Les pistes moins hystériques ne perdent pas en
puissance, mais gagnent en poids et en ambiance. 'Malengines Here,
Where They Should Be' frappe à grands coups de poings sur les
crânes, tandis que 'Twitching In The Auras' noie tout le monde dans
une brume inquiétante, avant de frapper à grands coups de poings
sur les crânes. Oui, le bourre-pif est la pratique préférée de
Trap Them. Et ils font ça mieux que Ventura.
Crown
Feral est un album massif, punk
dans l'âme, et d'une brutalité qui ne faiblit pas.

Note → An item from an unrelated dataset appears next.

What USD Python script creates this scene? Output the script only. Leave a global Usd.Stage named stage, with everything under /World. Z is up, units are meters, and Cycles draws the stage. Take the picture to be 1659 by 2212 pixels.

S'il n'a pas
l'originalité de son aîné Darker Handcraft,
il en est le plus que digne successeur.
Pendant la tournée européenne qui a suivi la sortie de l'album, Ryan McKenney a sauté des amplis sur lesquels il avait grimpé au bout de dix minutes de concert et s'est ouvert l'arcade sourcilière, a récolté un oeil au beurre noir monstrueux et s'est brisé les deux pieds. Il a terminé ses quarante-cinq minutes de concert en se tenant debout accroché aux amplis et à son pied de micro, a passé la nuit à l'hôpital et repartait le lendemain pour les onze shows suivants, qu'il a joués en fauteuil roulant avec ses plâtres. Je vous raconte tout cela parce que je trouve que rien ne représente mieux l'esprit de Trap Them : une dédication totale à la musique, une violence salvatrice qui efface tout le reste. "Let go of the wheel and let in the crash."